» **PROMPT**: Output, please, exactly those lines of the listing that come before the line with "COL = SC.collection", along with that line itself.
——
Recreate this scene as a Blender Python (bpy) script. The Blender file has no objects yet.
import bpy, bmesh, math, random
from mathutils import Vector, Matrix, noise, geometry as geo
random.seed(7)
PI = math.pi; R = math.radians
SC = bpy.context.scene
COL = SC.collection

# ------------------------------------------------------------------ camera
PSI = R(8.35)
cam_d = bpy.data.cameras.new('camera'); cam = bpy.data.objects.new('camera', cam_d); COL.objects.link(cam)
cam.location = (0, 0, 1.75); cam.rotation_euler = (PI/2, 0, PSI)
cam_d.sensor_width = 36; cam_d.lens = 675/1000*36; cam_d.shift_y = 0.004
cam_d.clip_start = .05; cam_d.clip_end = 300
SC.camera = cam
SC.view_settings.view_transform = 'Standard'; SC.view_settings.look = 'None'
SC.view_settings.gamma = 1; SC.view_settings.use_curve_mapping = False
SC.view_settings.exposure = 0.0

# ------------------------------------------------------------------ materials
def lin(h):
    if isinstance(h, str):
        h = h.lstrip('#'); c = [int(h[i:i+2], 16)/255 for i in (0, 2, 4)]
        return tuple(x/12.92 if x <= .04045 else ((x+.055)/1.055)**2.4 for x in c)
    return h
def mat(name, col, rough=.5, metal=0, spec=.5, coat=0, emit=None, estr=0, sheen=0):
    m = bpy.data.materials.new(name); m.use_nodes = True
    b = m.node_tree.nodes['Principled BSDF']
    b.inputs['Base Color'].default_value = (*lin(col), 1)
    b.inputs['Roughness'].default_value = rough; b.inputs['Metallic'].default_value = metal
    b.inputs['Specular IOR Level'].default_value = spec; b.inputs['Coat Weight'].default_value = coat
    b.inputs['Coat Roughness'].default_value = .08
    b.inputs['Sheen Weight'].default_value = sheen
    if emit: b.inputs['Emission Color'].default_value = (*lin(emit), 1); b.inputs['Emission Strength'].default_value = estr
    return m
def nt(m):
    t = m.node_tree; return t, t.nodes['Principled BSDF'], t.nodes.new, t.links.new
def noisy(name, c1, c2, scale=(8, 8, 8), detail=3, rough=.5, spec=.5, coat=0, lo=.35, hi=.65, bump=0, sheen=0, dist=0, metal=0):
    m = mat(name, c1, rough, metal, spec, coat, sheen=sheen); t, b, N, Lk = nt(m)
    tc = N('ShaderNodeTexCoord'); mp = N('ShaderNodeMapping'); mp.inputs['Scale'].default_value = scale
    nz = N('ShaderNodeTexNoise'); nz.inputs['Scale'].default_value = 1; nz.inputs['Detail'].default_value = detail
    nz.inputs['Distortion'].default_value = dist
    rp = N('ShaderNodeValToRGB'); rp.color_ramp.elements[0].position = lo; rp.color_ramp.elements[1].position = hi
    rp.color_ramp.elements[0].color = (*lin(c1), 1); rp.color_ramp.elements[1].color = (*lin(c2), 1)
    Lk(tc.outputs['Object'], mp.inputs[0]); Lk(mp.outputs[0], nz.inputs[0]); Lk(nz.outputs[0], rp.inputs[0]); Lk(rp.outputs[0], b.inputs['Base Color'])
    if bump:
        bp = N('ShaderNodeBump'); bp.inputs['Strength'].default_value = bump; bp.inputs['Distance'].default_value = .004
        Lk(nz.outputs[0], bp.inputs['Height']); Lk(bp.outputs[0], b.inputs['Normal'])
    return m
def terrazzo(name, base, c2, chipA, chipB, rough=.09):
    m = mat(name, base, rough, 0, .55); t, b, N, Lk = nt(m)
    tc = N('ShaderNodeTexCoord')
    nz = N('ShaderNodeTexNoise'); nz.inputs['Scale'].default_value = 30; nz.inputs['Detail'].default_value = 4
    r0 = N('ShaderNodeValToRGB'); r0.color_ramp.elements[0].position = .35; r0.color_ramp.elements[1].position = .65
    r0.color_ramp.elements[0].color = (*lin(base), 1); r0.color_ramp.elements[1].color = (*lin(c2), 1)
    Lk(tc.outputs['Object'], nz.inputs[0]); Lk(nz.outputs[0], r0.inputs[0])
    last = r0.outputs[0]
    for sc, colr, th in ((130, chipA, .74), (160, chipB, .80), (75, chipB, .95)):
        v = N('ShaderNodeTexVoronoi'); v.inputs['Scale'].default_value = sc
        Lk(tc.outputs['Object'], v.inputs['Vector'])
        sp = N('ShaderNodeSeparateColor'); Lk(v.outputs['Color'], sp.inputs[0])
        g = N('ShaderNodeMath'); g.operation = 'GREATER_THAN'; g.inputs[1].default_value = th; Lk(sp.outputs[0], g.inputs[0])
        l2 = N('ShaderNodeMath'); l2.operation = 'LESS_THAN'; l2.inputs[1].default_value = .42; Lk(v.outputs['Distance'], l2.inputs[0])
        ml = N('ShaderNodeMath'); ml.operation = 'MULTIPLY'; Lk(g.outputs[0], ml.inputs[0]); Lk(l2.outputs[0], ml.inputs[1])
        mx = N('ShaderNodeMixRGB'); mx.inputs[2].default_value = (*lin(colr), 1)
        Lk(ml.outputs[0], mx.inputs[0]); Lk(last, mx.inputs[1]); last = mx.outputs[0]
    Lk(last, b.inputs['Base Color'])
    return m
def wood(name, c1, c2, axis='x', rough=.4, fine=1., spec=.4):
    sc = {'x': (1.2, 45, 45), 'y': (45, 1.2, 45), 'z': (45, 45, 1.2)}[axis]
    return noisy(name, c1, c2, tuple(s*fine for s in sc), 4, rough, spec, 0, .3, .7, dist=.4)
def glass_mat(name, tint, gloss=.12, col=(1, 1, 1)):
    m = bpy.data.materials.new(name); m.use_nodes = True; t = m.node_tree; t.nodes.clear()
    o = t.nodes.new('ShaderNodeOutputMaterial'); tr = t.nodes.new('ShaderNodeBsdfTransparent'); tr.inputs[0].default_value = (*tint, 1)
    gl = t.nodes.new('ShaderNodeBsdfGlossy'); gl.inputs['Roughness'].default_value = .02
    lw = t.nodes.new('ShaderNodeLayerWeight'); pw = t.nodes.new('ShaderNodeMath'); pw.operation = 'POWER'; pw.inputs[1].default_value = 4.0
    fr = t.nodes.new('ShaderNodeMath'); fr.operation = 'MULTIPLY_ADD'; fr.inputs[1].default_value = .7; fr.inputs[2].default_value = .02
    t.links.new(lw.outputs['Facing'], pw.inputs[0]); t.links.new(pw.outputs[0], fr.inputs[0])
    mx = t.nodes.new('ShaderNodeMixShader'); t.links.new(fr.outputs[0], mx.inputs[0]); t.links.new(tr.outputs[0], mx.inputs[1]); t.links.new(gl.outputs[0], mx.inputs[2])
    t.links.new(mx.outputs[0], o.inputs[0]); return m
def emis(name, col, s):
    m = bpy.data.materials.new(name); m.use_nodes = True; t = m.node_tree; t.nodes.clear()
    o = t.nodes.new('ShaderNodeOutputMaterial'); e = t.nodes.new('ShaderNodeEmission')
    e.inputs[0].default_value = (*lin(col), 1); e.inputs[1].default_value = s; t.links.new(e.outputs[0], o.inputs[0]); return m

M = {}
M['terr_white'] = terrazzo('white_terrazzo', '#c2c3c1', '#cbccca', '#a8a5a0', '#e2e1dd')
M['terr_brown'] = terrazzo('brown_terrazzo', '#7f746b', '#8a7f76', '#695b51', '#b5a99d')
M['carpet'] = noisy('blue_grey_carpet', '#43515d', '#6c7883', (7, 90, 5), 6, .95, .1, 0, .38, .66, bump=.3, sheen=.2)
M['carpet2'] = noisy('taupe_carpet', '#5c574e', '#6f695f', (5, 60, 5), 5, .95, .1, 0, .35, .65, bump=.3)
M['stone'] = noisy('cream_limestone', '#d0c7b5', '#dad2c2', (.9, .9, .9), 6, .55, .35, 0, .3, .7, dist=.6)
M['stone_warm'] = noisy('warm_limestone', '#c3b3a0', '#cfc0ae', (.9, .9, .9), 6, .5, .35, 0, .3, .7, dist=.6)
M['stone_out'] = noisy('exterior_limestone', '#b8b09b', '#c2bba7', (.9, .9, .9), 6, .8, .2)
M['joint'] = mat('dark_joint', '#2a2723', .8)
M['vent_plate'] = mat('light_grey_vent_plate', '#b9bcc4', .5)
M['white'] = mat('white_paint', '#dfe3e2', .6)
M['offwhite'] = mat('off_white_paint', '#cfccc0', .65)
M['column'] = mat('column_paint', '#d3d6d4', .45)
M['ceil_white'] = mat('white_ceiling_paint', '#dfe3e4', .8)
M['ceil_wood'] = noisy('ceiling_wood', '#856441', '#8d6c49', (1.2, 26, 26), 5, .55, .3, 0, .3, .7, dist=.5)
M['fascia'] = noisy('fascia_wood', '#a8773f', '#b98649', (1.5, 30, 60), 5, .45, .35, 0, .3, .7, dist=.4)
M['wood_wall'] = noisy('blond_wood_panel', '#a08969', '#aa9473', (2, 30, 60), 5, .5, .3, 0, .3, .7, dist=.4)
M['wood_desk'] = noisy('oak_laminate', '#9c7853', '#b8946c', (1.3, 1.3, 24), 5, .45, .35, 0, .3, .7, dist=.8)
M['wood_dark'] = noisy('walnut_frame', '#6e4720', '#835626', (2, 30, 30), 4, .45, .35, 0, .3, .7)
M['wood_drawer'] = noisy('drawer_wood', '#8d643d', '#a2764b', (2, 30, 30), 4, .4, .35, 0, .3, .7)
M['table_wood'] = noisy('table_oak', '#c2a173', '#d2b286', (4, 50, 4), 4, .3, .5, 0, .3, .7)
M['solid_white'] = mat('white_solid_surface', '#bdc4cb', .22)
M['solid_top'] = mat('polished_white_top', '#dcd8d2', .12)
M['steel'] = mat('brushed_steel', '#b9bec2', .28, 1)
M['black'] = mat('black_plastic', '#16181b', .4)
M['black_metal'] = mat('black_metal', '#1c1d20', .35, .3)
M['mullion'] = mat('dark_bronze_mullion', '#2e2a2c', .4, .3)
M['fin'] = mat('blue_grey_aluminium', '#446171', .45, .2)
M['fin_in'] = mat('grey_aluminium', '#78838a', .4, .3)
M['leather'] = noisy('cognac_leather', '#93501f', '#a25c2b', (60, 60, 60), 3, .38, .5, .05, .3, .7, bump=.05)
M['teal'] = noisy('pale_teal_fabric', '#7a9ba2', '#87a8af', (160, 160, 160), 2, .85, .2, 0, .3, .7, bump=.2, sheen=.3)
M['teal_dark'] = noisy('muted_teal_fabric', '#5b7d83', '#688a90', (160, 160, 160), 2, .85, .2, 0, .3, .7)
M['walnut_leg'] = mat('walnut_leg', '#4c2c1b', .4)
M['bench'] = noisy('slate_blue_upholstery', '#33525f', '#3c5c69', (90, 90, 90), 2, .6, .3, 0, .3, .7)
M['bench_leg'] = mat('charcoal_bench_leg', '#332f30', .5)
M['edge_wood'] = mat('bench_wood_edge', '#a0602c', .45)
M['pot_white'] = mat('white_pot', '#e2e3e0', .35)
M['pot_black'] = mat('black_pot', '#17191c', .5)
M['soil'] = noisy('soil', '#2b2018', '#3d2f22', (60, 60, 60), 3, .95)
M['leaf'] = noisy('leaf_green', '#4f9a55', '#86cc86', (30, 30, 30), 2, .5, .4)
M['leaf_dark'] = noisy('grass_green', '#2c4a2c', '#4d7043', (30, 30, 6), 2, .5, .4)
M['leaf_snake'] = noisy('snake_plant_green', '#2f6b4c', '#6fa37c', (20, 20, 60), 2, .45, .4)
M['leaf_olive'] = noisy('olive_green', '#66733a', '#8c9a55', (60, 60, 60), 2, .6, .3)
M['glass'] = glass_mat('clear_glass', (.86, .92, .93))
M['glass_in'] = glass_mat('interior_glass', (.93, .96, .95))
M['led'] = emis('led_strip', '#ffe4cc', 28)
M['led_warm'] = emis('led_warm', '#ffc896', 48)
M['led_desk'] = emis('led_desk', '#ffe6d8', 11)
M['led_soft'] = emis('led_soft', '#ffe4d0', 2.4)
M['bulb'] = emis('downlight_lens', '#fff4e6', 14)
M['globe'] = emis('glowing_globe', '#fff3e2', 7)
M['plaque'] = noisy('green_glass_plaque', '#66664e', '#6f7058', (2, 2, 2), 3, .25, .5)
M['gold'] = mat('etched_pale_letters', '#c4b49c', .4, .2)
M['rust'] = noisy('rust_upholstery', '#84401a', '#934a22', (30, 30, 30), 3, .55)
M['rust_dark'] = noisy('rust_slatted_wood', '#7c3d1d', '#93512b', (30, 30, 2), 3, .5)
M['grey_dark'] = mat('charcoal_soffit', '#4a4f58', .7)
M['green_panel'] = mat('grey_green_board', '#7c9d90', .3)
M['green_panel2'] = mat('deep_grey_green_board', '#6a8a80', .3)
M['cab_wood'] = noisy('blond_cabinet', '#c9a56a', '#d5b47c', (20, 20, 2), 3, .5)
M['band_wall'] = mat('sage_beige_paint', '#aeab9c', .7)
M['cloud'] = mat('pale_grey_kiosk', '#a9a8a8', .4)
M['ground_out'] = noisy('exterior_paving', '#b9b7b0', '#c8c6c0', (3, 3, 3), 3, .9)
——
» **RESPONSE TO THE EXERCISE**:
Recreate this scene as a Blender Python (bpy) script. The Blender file has no objects yet.
import bpy, bmesh, math, random
from mathutils import Vector, Matrix, noise, geometry as geo
random.seed(7)
PI = math.pi; R = math.radians
SC = bpy.context.scene
COL = SC.collection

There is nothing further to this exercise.